Wobei ursprünglich sogar strittig war, ob es sich überhaupt um eine Blume handelt. Den Auftrag hatte der Magdeburger Glasgestalter Richard Wilhelm bekommen, der sich das fragile Gebilde mit seinem künstlerischen Partner Reginald Richter – jetzt auch Schöpfer des Modells – ausdachte.

Eigentlich sollte es ein Baum sein: „Wir wollten das gerade Wachsen und die allseitig schöne Entfaltung des Baumes darstellen – als Wunsch und Symbol für das Gedeihen des Landes“, erzählte Wilhelm anlässlich der Asbestsanierung dem Tagesspiegel. Der Baum mit dem Stahlzylinder als Stamm und den acht mit geschliffenen Applikationen versehenen Kristallblättern habe zwischen dem Volkskammersaal und dem fürs normale Volk geöffneten Bereich „Offenheit und Transparenz“ vermitteln sollen. Der Bauherr hätte lieber farbige Blätter gesehen, Wilhelm bestand auf Transparenz.

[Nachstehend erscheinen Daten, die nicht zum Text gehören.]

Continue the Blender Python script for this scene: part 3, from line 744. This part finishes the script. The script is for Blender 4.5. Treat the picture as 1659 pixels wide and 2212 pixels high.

In einem konnte er sich aber nicht durchsetzen. Bei der Eröffnung des Palasts wurde Wilhelm auch zu Erich Honecker gerufen, der das Werk lobte und ihm „noch viele solcher Kunstwerke wie diese Blume“ wünschte. Das irritierte ihn dann doch, da er gegenüber dem Generalsekretär immer vom „Baum“ sprach. Auch im „Neuen Deutschland“ war am folgenden Tag von der „Blume“ die Rede, woraufhin Wilhelm dort anrief, den Irrtum monierte, aber nur eine abweisende Antwort erhielt: „Wenn der Chef sagt, es ist eine Blume, dann ist das für uns eine Blume und kein Baum.“

Eine weitere Ernüchterung musste Wilhelm bei der Demontage der Blume erfahren. Da keine Zeitung zur Hand war, hatte er beim Zusammenbau in den Hohlraum des kugelförmigen Mittelteils einen Blankoscheck der Magdeburger Stadtsparkasse gelegt. Als er die Konstruktion 1999 auseinandernahm, war der Scheck weg.